The recovery of Labour in the late 1980s, a near miss in the general election in 1992, the departure of Margaret Thatcher, and a consensus voiced by the new Labour leader, John Smith, that devolution was the ‘settled will of the Scottish people’, helped to stave off further Nationalist gains. Although the politics of Scotland and Britain took divergent paths, the same could not be said about social and economic trends. From the late 1980s and throughout the 1990s, Scotland became more similar in its social composition to England. For all the Scots may have despised Tory policy, they took advantage of it to buy council houses. For all the problems of the decline of manufacturing, they took to employment in white collar occupations. By the mid-1990s, Scotland had attained the European Union average on a whole range of socio-economic indicators. All of this suggests that the rejection of Thatcherism was not motivated by poverty or economic disadvantage. Put plainly, if voting was determined by socio-economic factors, the Conservatives should have done well in Scotland. The fact that they did not can be explained by reference to Scottish political culture. The Scots kept faith with the social democratic vision which dominated British politics in the era before the advent of Thatcherism. After all, it had served the nation well by providing full employment, made for greater distribution of wealth, and had rewarded a great many Scots. It was the reluctance to abandon these values which led to the collapse of the Tory Party and the demand for home rule. The return of a Labour government in 1997 and the successful outcome of a referendum on devolution in the same year secured the establishment of a Scottish parliament. Opened in 1999, it completed the transformation of the nation at the end of a turbulent century.

Recent Comments

  1. John Doole

    ‘Put plainly, if voting was determined by socio-economic factors, the Conservatives should have done well in Scotland. The fact that they did not can be explained by reference to Scottish political culture. The Scots kept faith with the social democratic vision which dominated British politics in the era before the advent of Thatcherism. After all, it had served the nation well by providing full employment, made for greater distribution of wealth, and had rewarded a great many Scots. It was the reluctance to abandon these values which led to the collapse of the Tory Party and the demand for home rule.’

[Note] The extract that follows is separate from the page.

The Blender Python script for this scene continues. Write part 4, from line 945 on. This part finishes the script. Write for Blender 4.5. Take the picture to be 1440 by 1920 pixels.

    For me, this passage sums up what’s best about Scottish politics (when it’s at its best, that is!). The enthusiasm for devolution and the slowly growing support for independence is a result of the Poll Tax experiment and the asset stripping that Scotland (and to be fair, the north of England) underwent at the hands of Thatcherite Tories in the 80s, the resentment of which still lingers.

    The current reluctance of the unionist parties in Scotland to join in the ‘National Conversation’ on Scotland’s constitutional future, despite the fact that the minority Scottish National Party executive has made it an inclusive, multi-option document, is irritating and juvenile. If Labour, the Tories and the LibDems really are serious about supporting the Union and stressing its benefits, why are they refusing to take part? Why not engage, and emphasise the positive rather that sit and carp from the sidelines?

    Is it too cynical to suggeest that maybe the British Labour Party fears an independent Scotland because it would lose 50 safe seats and the Tories fear it because they would have nowhere to put their nuclear weapons or dump their nuclear waste? Perhaps it is! ;-)

  2. Andrew Perchard

    There is work published, in press, and forthcoming on the history of deindustrialisation (from cultural, political and social perspectives), which explores it as a contributory factor in the changing politics of Scotland. See work of Jim Phillips. For e.g. The Industrial Politics of Devolution. My own work too on the coal industry. What we both suggest is that the effects of the effect of deindustrialisation on shifting support for Home Rule, to some degree, preceded Thatcher, although her influence cannot be understated. The coalfields are a pointed illustration of this, and the NUM Scottish Area became (as both Phillips and I show) instrumental in garnering support for Home Rule within the STUC and the Labour Movement more broadly.